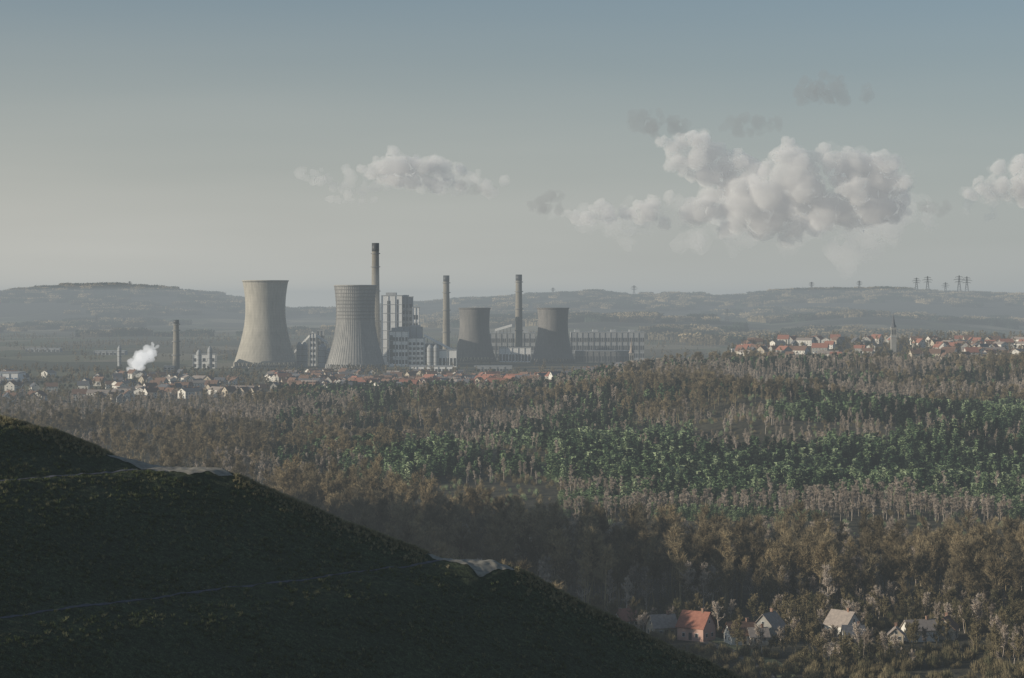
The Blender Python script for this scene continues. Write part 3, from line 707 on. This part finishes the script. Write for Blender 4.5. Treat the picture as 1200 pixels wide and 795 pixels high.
# ------------------------------------------------------------ sun + sky
SE,SA=math.radians(13.5),math.radians(-106)
sd=Vector((math.sin(SA)*math.cos(SE),math.cos(SA)*math.cos(SE),math.sin(SE)))
L=bpy.data.lights.new('sun','SUN');L.energy=5.0;L.angle=math.radians(.5);L.color=(1,.89,.73)
so=bpy.data.objects.new('sun',L);scene.collection.objects.link(so);so.rotation_euler=sd.to_track_quat('Z','Y').to_euler();so.location=(0,0,400)
w=bpy.data.worlds.new('World');scene.world=w;w.use_nodes=True;nt=w.node_tree;bg=nt.nodes['Background'];bg.inputs['Strength'].default_value=.088
sky=nt.nodes.new('ShaderNodeTexSky');sky.sky_type='NISHITA';sky.sun_disc=False;sky.sun_elevation=SE;sky.sun_rotation=SA%(2*math.pi);sky.dust_density=1.5;sky.air_density=1.0;sky.ozone_density=2.0
hs=nt.nodes.new('ShaderNodeHueSaturation');hs.inputs['Saturation'].default_value=.65;nt.links.new(sky.outputs[0],hs.inputs['Color'])
tc=nt.nodes.new('ShaderNodeTexCoord');sep=nt.nodes.new('ShaderNodeSeparateXYZ');nt.links.new(tc.outputs['Generated'],sep.inputs[0])
mr=nt.nodes.new('ShaderNodeMapRange');mr.interpolation_type='SMOOTHSTEP';mr.inputs[1].default_value=-.03;mr.inputs[2].default_value=.172;mr.inputs[3].default_value=1;mr.inputs[4].default_value=0;nt.links.new(sep.outputs[2],mr.inputs[0])
st=noise(nt,vmath(nt,'MULTIPLY',tc.outputs['Generated'],(2.5,2.5,22)).outputs[0],1.6,3,.5)
side=math_(nt,'MULTIPLY_ADD',sep.outputs[0],-.6,1.0)
e1=math_(nt,'MULTIPLY',mr.outputs[0],side)
e1=math_(nt,'MULTIPLY',e1,math_(nt,'MULTIPLY_ADD',st.outputs[0],.35,.80),clamp=True)
hzc=mix(nt,math_(nt,'MULTIPLY_ADD',sep.outputs[0],-1.6,.5,clamp=True),(5.7,5.95,5.8),(6.3,6.2,5.65))
c=mix(nt,math_(nt,'MULTIPLY',e1,.97,clamp=True),mix(nt,1.0,hs.outputs[0],(.80,.96,1.10),'MULTIPLY'),hzc)
nt.links.new(c,bg.inputs['Color'])
# ------------------------------------------------------------ camera
cam=bpy.data.cameras.new('camera');cam.sensor_width=36;cam.lens=84;cam.shift_y=-47.5/1200;cam.clip_start=.5;cam.clip_end=60000
co=bpy.data.objects.new('camera',cam);scene.collection.objects.link(co);co.location=(0,0,EYE);co.rotation_euler=(math.pi/2,0,0);scene.camera=co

### WRITTEN EXERCISE:
Set the listing down in full and exactly. Pictures within it should not appear in the copy.

### ANSWER TO THE EXERCISE:
The Blender Python script for this scene continues. Write part 3, from line 707 on. This part finishes the script. Write for Blender 4.5. Treat the picture as 1200 pixels wide and 795 pixels high.
# ------------------------------------------------------------ sun + sky
SE,SA=math.radians(13.5),math.radians(-106)
sd=Vector((math.sin(SA)*math.cos(SE),math.cos(SA)*math.cos(SE),math.sin(SE)))
L=bpy.data.lights.new('sun','SUN');L.energy=5.0;L.angle=math.radians(.5);L.color=(1,.89,.73)
so=bpy.data.objects.new('sun',L);scene.collection.objects.link(so);so.rotation_euler=sd.to_track_quat('Z','Y').to_euler();so.location=(0,0,400)
w=bpy.data.worlds.new('World');scene.world=w;w.use_nodes=True;nt=w.node_tree;bg=nt.nodes['Background'];bg.inputs['Strength'].default_value=.088
sky=nt.nodes.new('ShaderNodeTexSky');sky.sky_type='NISHITA';sky.sun_disc=False;sky.sun_elevation=SE;sky.sun_rotation=SA%(2*math.pi);sky.dust_density=1.5;sky.air_density=1.0;sky.ozone_density=2.0
hs=nt.nodes.new('ShaderNodeHueSaturation');hs.inputs['Saturation'].default_value=.65;nt.links.new(sky.outputs[0],hs.inputs['Color'])
tc=nt.nodes.new('ShaderNodeTexCoord');sep=nt.nodes.new('ShaderNodeSeparateXYZ');nt.links.new(tc.outputs['Generated'],sep.inputs[0])
mr=nt.nodes.new('ShaderNodeMapRange');mr.interpolation_type='SMOOTHSTEP';mr.inputs[1].default_value=-.03;mr.inputs[2].default_value=.172;mr.inputs[3].default_value=1;mr.inputs[4].default_value=0;nt.links.new(sep.outputs[2],mr.inputs[0])
st=noise(nt,vmath(nt,'MULTIPLY',tc.outputs['Generated'],(2.5,2.5,22)).outputs[0],1.6,3,.5)
side=math_(nt,'MULTIPLY_ADD',sep.outputs[0],-.6,1.0)
e1=math_(nt,'MULTIPLY',mr.outputs[0],side)
e1=math_(nt,'MULTIPLY',e1,math_(nt,'MULTIPLY_ADD',st.outputs[0],.35,.80),clamp=True)
hzc=mix(nt,math_(nt,'MULTIPLY_ADD',sep.outputs[0],-1.6,.5,clamp=True),(5.7,5.95,5.8),(6.3,6.2,5.65))
c=mix(nt,math_(nt,'MULTIPLY',e1,.97,clamp=True),mix(nt,1.0,hs.outputs[0],(.80,.96,1.10),'MULTIPLY'),hzc)
nt.links.new(c,bg.inputs['Color'])
# ------------------------------------------------------------ camera
cam=bpy.data.cameras.new('camera');cam.sensor_width=36;cam.lens=84;cam.shift_y=-47.5/1200;cam.clip_start=.5;cam.clip_end=60000
co=bpy.data.objects.new('camera',cam);scene.collection.objects.link(co);co.location=(0,0,EYE);co.rotation_euler=(math.pi/2,0,0);scene.camera=co